▸ **Records for the task**:
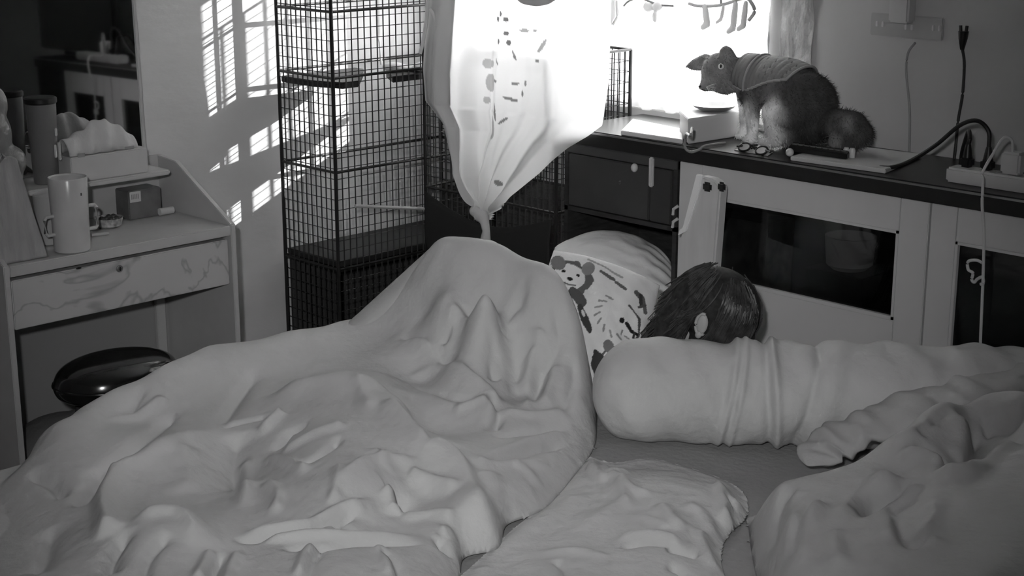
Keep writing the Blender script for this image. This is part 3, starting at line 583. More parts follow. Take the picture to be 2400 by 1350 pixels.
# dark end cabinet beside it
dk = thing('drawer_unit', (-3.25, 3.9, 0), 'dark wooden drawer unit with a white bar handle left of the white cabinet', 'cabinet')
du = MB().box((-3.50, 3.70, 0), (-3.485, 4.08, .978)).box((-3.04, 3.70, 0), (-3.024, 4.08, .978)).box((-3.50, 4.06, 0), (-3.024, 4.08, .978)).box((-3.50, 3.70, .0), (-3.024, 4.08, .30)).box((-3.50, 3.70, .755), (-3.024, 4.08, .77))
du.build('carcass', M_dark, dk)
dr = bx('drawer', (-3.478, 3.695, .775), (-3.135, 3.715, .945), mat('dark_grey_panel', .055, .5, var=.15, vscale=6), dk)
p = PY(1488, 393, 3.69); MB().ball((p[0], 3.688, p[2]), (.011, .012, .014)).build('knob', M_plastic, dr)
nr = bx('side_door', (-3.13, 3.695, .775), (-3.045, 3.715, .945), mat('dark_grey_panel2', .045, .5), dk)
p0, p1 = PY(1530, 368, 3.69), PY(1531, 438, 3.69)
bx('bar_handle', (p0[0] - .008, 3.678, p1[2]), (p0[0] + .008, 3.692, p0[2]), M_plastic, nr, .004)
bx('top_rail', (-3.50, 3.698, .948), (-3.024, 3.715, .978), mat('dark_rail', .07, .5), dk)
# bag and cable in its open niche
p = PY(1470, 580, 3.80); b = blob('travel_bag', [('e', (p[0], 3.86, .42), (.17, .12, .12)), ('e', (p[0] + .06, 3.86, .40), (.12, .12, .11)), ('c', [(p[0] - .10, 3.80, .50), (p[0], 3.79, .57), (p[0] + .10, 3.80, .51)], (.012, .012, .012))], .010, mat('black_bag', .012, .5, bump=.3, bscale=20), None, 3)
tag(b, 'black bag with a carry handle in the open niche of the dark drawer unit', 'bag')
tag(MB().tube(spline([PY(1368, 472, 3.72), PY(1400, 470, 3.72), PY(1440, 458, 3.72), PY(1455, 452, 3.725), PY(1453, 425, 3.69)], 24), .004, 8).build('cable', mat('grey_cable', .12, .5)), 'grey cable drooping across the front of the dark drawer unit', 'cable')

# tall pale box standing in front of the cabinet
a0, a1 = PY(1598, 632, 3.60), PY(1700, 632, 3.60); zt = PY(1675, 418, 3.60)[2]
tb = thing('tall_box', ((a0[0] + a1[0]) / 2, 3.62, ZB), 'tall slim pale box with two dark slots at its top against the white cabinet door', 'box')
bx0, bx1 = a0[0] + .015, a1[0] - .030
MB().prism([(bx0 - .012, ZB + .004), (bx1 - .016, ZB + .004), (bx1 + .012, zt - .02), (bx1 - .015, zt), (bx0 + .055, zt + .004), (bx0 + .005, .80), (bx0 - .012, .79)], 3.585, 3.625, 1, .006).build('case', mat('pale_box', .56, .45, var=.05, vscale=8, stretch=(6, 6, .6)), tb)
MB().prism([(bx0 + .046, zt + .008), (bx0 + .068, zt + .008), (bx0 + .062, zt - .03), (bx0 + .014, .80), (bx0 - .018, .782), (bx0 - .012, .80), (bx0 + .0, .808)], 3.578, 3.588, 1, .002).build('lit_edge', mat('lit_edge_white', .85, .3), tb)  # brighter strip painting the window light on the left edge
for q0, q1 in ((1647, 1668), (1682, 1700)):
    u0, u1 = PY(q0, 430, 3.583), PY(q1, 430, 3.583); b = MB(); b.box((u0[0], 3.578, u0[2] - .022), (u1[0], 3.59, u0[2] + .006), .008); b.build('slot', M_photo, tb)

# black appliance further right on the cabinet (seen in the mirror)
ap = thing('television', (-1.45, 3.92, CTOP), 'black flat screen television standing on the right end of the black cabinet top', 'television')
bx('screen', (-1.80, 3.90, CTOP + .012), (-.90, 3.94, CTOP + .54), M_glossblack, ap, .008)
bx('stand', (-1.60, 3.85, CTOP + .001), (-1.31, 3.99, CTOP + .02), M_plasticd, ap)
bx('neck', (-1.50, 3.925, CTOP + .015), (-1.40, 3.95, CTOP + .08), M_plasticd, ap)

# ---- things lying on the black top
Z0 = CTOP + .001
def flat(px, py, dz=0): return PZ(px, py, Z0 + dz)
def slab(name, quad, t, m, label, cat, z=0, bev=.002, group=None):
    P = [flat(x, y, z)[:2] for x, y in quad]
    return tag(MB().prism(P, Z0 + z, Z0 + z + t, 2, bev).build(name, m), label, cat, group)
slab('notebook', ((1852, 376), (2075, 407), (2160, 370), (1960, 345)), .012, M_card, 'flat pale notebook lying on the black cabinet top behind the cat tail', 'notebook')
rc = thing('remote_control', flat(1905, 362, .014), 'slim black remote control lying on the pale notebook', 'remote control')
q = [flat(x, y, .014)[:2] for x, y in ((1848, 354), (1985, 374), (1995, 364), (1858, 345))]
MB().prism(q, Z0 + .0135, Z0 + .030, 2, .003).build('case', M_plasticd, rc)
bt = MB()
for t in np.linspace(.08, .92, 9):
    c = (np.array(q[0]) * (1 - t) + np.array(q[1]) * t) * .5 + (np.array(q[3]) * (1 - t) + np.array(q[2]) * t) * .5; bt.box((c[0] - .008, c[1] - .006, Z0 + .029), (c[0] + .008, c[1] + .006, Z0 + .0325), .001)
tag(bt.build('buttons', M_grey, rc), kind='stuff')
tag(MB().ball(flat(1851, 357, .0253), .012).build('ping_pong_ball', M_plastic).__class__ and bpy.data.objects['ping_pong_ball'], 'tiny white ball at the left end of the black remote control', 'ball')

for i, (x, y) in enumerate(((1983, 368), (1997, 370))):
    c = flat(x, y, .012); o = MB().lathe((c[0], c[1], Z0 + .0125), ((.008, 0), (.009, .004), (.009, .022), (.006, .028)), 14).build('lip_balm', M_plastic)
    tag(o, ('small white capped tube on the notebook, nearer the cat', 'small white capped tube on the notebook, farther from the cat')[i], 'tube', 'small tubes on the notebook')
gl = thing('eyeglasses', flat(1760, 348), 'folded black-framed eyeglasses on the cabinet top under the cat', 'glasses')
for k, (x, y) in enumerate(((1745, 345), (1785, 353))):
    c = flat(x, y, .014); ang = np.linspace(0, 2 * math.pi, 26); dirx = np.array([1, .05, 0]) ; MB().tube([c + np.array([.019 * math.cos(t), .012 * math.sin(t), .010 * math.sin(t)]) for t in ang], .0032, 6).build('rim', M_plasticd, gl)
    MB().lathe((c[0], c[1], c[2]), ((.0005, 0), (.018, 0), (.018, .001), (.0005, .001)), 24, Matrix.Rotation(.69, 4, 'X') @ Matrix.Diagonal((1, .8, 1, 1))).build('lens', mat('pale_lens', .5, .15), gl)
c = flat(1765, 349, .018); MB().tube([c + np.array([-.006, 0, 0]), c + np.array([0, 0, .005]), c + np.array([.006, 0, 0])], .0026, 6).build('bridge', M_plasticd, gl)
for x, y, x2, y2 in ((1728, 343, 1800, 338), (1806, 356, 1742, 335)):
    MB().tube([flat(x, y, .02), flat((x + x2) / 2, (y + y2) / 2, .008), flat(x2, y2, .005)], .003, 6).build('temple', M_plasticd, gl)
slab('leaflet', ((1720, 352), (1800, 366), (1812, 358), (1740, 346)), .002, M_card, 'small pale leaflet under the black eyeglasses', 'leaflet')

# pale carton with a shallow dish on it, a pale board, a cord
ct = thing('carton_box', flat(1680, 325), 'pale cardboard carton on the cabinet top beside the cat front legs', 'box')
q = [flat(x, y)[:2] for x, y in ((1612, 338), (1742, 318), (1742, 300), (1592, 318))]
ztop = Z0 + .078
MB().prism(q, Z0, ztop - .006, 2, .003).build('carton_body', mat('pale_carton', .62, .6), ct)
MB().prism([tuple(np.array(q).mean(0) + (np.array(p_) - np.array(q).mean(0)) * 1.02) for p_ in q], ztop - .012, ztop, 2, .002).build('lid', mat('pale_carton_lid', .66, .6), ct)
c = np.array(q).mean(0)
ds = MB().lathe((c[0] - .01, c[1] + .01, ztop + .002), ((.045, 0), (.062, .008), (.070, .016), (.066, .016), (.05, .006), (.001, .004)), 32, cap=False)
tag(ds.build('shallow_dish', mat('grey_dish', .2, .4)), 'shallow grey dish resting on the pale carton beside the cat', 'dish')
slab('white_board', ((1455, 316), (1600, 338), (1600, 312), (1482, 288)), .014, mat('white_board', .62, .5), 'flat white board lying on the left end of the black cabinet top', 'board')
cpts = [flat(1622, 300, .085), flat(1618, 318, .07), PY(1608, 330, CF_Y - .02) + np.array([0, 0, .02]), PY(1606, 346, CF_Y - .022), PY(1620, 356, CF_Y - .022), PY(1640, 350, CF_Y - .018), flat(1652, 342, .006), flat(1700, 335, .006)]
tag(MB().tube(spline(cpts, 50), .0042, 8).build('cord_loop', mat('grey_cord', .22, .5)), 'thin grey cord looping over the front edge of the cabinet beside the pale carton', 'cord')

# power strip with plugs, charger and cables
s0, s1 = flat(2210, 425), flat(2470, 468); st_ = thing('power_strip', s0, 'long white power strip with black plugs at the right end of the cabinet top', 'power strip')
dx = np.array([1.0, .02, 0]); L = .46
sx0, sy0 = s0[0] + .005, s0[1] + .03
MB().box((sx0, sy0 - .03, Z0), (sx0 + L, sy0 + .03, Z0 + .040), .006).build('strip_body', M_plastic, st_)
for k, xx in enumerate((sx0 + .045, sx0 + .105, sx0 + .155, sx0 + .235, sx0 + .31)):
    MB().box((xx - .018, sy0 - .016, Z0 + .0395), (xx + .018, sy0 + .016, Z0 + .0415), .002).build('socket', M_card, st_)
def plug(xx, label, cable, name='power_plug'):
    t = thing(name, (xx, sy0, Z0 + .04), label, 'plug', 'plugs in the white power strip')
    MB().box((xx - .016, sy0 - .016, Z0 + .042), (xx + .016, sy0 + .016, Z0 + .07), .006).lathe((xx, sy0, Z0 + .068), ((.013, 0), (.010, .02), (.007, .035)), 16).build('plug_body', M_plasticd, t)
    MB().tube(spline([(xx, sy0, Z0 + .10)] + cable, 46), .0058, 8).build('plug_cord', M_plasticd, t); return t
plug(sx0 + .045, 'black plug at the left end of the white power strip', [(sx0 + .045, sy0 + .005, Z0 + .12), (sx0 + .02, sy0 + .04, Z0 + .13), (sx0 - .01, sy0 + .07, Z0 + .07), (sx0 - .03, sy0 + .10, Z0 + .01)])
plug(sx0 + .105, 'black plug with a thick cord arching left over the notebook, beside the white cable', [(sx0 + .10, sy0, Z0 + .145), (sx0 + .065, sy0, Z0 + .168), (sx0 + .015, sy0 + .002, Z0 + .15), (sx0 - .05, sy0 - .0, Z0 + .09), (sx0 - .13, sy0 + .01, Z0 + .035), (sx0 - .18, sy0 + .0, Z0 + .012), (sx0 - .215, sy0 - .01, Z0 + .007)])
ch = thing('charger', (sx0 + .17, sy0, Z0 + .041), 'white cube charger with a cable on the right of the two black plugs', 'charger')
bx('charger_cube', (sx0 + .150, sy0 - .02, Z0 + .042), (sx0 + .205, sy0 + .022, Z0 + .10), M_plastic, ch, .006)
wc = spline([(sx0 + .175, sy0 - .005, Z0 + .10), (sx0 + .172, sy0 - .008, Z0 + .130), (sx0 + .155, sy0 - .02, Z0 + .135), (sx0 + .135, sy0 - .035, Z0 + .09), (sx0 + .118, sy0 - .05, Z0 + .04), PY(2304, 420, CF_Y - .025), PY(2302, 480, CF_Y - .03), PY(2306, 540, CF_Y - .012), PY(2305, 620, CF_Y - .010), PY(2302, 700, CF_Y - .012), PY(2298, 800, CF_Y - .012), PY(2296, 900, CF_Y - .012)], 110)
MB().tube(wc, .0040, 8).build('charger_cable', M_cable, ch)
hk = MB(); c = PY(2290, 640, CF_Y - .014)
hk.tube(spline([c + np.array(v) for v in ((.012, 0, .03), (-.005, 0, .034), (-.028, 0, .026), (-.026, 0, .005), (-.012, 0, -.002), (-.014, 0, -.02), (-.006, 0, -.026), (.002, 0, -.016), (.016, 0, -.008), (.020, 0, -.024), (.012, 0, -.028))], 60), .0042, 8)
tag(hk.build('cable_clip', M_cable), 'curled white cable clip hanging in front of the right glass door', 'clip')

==

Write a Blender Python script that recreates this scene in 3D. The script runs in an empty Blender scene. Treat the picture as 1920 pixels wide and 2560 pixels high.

* * *

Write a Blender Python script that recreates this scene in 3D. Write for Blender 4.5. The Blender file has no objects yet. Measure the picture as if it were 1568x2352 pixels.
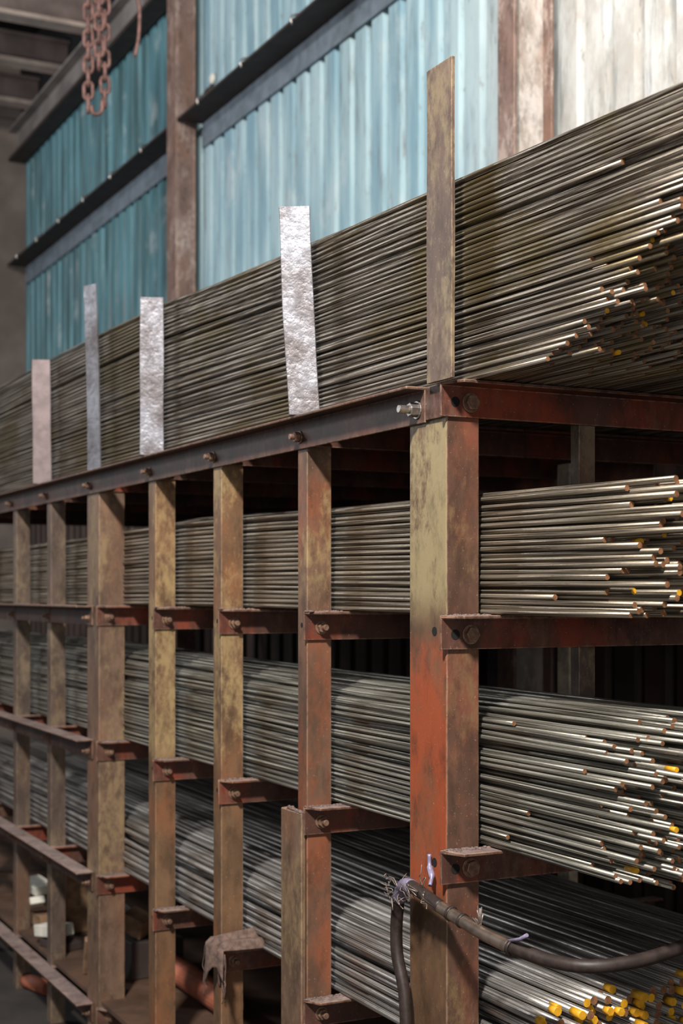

▸ **Problem to solve**: State the number of lines in the data that include the string "Python", and add nothing else.

▸ **Reply to the exercise**: 2